Italy was the next country on our itinerary. We stopped in Padua to see Giovanni Lazarro. Giovanni is the fine violin and cello maker I met several years ago. We went to his shop and saw his latest works. I have several of Giovanni's violins for sale in the Fiddle Shop.


The next stop was Cremona, the home of Stradivari, Amati, Guarneri and countless other fiddle makers thru the centuries. What a fiddle paradise! There are currently 100 or so makers living and building instruments in Cremona today. I had corresponded with Vittorio Villa via email for several months, so we visited his shop upon arriving in town. He was very helpful in showing us around and allowing me to play his violins.


The Strad Museum was very interesting: it contains several of his molds, tools, and other asorted memorabilia on display. There were also many other violins, and a short film on violin making in the mid-1700's.
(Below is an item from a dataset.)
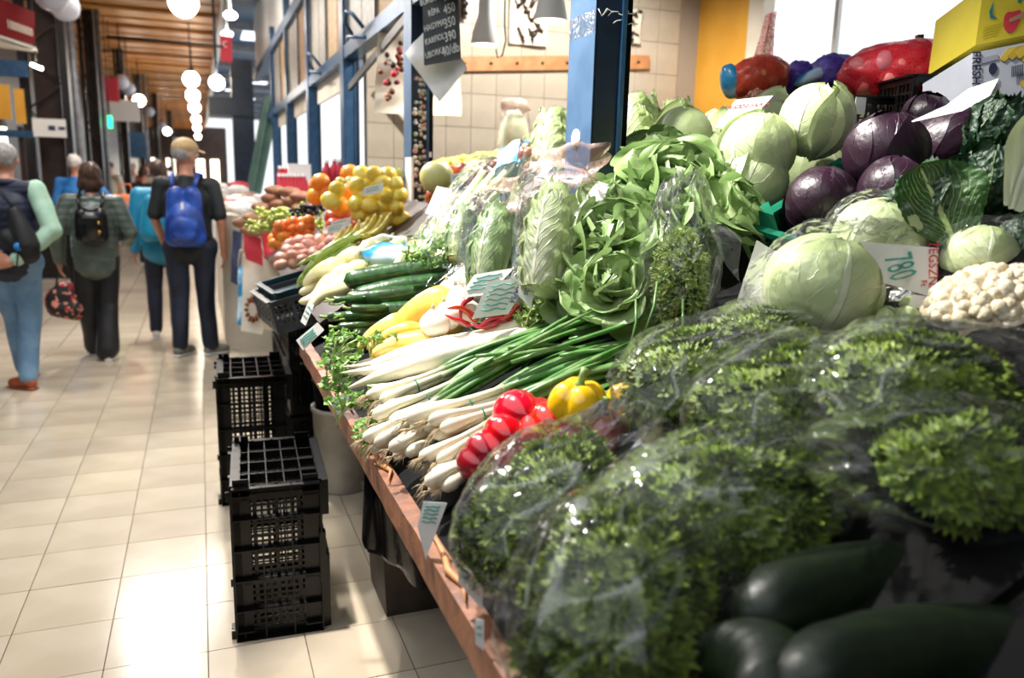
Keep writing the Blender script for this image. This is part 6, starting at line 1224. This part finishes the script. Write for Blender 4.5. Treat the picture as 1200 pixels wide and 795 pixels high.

While in Cremona we went to the Municipal Hall and viewed 5 original 5 original violins made by Stradivari, del Jesu Guarneri and Nicolo Amati. We were fortunate to be there just as the Strad was removed for the short concert of the day. They are each lovingly played for 10-15 minutes every day by two fellows who are paid for just that purpose. Then one instrument is chosen to be played in a brief concert for those who have reserved a spot -- we just got lucky! The violin makers of Cremona support an observation room of sorts in a local palace where they may display some of their instruments. Vittorio told me about it and showed me where to find it. The instruments were available to be played, so I tried them all.


After walking the town of Florence about 40 times, we drove to Genoa. I had heard that Paganini's violin was on display there, a del Jesu Guarneri which is called "the Cannon", and a copy of it made some time later by Villaume in France. I thought I had a contact that could arrange for me to see them, but I was not successful in making a connection with him. Bette and I didn't have any information about where they were housed , and it turned into quite a scavenger hunt. It took us almost three hours to locate the building where they were, and a friendly guard who unlocked three doors, but we were finally able to view them. He even allowed me to photograph the violins, something I had not been able to do in Cremona.


Our final fiddle adventure was in Mittenwald, Germany, where there is a wonderful violin-making school. It is a beautiful little village at the base of the Alps where Mathias Klotz made violins in the 17th and 18th centuries. He and his descendents founded the school, and the town established a fantastic museum of violins and various stringed instruments in the very house where Klotz lived and worked. Our good friend, Munich native Wolfgang Kovacs, and girlfriend Ricci were perfect hosts and helped us sight-see for the remainder of our trip. He had contacted Bruno Theil at the Rattlesnake Saloon who arranged an evening of picking for me on my birthday, July 6th.


On stage with me were Rudiger Helbig on banjo, Willie Jones (a Connecticut native who lives and works in Heidleburg) on bass, and Munich native Ingo Sandhofen, a fantastic guitar picker! We had a great time and it seemed the audience did as well.


Not only did we see and play a lot of different instruments, we toured several castles and churches. Florence, Italy is an artistic paradise, Austria and Germany have amazing castles. Come by the shop if you're near and I'll show you some more pictures and chat more about our fabulous trip.